## Directions
Quote, with no changes, the lines that run from the top of the material to the line with "(86.0, None, 0)]", both included.

## Collected material

+---+

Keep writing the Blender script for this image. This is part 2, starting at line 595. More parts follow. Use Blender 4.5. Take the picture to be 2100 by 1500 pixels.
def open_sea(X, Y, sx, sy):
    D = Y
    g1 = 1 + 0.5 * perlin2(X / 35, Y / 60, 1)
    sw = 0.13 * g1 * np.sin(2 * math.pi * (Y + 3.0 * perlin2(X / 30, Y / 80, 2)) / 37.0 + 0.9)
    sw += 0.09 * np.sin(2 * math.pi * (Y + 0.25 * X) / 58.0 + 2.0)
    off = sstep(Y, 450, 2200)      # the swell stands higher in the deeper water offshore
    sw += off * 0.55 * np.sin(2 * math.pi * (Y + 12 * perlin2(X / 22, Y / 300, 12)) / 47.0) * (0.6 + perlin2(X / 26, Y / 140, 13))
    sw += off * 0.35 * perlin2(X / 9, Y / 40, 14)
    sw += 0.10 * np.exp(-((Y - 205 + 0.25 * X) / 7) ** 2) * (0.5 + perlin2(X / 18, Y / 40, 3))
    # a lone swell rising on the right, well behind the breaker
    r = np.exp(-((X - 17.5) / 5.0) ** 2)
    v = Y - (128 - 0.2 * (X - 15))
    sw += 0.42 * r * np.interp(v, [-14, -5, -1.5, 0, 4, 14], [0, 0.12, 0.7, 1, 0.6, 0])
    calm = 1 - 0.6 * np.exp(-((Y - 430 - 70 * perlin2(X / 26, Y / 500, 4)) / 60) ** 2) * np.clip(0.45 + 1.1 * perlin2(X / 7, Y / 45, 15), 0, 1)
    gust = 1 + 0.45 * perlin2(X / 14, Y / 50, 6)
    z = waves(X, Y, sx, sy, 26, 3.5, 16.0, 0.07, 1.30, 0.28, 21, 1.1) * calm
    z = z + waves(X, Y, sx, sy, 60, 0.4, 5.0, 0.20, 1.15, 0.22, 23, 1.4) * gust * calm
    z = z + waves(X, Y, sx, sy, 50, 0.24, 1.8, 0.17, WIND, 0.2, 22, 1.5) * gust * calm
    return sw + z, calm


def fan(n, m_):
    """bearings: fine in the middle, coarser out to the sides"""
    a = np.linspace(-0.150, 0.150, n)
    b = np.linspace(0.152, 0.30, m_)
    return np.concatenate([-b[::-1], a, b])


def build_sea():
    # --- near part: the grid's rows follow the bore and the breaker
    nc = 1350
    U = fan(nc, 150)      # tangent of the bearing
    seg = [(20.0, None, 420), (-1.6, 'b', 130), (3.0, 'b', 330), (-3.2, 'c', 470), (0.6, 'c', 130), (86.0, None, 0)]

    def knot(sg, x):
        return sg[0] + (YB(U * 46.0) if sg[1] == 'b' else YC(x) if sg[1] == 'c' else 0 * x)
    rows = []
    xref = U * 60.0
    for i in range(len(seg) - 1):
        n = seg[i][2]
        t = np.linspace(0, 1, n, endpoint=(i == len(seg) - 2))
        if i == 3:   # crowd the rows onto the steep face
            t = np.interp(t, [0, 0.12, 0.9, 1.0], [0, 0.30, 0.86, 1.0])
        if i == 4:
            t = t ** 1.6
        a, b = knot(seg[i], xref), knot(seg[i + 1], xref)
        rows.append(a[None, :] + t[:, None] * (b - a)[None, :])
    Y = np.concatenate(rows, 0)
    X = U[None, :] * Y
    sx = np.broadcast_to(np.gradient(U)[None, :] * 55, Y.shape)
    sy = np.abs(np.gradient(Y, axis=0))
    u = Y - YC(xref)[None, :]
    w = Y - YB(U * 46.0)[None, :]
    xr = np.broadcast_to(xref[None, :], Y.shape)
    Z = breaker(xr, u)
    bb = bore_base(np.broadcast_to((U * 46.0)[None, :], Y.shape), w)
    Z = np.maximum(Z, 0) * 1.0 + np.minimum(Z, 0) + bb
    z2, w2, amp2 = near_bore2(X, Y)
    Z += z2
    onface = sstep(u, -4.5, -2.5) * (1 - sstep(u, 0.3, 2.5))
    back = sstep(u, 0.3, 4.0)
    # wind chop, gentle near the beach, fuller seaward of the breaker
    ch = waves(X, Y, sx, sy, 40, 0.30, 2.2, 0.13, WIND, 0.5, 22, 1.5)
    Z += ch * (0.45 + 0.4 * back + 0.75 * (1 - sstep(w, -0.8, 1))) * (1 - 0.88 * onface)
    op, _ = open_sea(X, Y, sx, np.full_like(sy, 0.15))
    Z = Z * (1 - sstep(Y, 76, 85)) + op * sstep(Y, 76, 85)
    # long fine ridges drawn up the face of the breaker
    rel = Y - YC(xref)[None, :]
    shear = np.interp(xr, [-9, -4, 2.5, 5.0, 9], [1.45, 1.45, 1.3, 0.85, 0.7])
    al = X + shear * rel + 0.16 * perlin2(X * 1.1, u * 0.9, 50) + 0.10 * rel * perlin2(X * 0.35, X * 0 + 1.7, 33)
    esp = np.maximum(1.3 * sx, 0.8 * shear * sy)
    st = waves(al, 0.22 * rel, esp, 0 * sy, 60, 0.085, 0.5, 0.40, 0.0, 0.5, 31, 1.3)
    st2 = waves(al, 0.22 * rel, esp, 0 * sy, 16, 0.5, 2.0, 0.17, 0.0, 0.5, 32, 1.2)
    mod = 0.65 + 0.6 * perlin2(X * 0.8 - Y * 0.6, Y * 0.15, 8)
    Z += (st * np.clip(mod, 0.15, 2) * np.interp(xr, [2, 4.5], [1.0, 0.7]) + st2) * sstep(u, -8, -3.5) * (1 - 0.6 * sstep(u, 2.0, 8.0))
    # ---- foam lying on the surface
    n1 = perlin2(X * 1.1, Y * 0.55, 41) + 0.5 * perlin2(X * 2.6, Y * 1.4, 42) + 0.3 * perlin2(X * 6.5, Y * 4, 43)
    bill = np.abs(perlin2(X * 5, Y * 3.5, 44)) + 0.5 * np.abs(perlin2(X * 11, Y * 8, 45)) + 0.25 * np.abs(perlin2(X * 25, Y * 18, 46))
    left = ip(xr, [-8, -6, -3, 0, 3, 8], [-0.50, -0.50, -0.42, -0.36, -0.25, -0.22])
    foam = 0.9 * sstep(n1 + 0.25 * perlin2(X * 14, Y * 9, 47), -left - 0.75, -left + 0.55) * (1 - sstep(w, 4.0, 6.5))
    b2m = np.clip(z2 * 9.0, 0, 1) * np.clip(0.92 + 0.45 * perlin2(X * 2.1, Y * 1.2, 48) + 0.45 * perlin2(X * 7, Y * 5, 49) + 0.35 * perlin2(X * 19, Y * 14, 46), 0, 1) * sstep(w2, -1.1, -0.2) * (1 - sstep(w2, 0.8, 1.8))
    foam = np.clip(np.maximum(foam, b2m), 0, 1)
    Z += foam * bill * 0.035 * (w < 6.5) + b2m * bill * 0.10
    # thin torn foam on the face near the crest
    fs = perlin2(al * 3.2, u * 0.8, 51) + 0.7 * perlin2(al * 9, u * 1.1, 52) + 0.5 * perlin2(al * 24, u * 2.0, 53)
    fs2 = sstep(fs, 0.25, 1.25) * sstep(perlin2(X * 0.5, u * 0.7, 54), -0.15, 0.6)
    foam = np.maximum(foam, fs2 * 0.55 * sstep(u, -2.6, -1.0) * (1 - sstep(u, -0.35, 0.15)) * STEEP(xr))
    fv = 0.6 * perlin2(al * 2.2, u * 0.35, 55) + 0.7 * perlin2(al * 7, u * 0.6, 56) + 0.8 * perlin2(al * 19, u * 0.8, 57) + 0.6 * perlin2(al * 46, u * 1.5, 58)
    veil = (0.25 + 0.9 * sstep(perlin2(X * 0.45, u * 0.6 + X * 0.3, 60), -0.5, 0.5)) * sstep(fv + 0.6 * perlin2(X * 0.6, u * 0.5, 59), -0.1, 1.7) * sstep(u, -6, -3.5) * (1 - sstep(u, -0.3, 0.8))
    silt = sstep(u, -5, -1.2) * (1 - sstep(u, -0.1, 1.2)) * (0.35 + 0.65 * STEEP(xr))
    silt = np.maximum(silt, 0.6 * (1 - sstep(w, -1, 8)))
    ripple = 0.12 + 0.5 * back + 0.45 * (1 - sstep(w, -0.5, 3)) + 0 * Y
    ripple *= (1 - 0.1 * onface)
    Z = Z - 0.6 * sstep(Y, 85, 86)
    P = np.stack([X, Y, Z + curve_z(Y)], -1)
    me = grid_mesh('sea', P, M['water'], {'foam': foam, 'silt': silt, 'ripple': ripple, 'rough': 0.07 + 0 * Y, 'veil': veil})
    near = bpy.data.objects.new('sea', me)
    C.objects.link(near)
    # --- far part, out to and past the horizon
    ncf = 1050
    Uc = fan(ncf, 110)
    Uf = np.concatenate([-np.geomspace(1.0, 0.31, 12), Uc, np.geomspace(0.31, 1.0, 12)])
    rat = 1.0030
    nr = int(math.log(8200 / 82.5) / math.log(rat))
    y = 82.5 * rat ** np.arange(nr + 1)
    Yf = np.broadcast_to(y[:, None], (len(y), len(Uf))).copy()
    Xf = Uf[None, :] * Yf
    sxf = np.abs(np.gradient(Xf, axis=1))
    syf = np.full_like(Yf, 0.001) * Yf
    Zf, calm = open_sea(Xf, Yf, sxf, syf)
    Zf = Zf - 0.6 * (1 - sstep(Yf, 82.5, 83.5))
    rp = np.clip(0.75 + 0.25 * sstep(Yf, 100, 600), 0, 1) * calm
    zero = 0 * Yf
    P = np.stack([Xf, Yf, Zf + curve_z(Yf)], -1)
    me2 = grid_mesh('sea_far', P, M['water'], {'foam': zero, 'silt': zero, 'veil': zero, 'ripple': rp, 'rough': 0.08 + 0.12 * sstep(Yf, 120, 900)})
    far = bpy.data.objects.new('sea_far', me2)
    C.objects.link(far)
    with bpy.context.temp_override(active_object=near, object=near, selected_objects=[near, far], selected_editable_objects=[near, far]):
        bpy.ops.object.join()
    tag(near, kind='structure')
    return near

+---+

## Response for this exercise
Keep writing the Blender script for this image. This is part 2, starting at line 595. More parts follow. Use Blender 4.5. Take the picture to be 2100 by 1500 pixels.
def open_sea(X, Y, sx, sy):
    D = Y
    g1 = 1 + 0.5 * perlin2(X / 35, Y / 60, 1)
    sw = 0.13 * g1 * np.sin(2 * math.pi * (Y + 3.0 * perlin2(X / 30, Y / 80, 2)) / 37.0 + 0.9)
    sw += 0.09 * np.sin(2 * math.pi * (Y + 0.25 * X) / 58.0 + 2.0)
    off = sstep(Y, 450, 2200)      # the swell stands higher in the deeper water offshore
    sw += off * 0.55 * np.sin(2 * math.pi * (Y + 12 * perlin2(X / 22, Y / 300, 12)) / 47.0) * (0.6 + perlin2(X / 26, Y / 140, 13))
    sw += off * 0.35 * perlin2(X / 9, Y / 40, 14)
    sw += 0.10 * np.exp(-((Y - 205 + 0.25 * X) / 7) ** 2) * (0.5 + perlin2(X / 18, Y / 40, 3))
    # a lone swell rising on the right, well behind the breaker
    r = np.exp(-((X - 17.5) / 5.0) ** 2)
    v = Y - (128 - 0.2 * (X - 15))
    sw += 0.42 * r * np.interp(v, [-14, -5, -1.5, 0, 4, 14], [0, 0.12, 0.7, 1, 0.6, 0])
    calm = 1 - 0.6 * np.exp(-((Y - 430 - 70 * perlin2(X / 26, Y / 500, 4)) / 60) ** 2) * np.clip(0.45 + 1.1 * perlin2(X / 7, Y / 45, 15), 0, 1)
    gust = 1 + 0.45 * perlin2(X / 14, Y / 50, 6)
    z = waves(X, Y, sx, sy, 26, 3.5, 16.0, 0.07, 1.30, 0.28, 21, 1.1) * calm
    z = z + waves(X, Y, sx, sy, 60, 0.4, 5.0, 0.20, 1.15, 0.22, 23, 1.4) * gust * calm
    z = z + waves(X, Y, sx, sy, 50, 0.24, 1.8, 0.17, WIND, 0.2, 22, 1.5) * gust * calm
    return sw + z, calm


def fan(n, m_):
    """bearings: fine in the middle, coarser out to the sides"""
    a = np.linspace(-0.150, 0.150, n)
    b = np.linspace(0.152, 0.30, m_)
    return np.concatenate([-b[::-1], a, b])


def build_sea():
    # --- near part: the grid's rows follow the bore and the breaker
    nc = 1350
    U = fan(nc, 150)      # tangent of the bearing
    seg = [(20.0, None, 420), (-1.6, 'b', 130), (3.0, 'b', 330), (-3.2, 'c', 470), (0.6, 'c', 130), (86.0, None, 0)]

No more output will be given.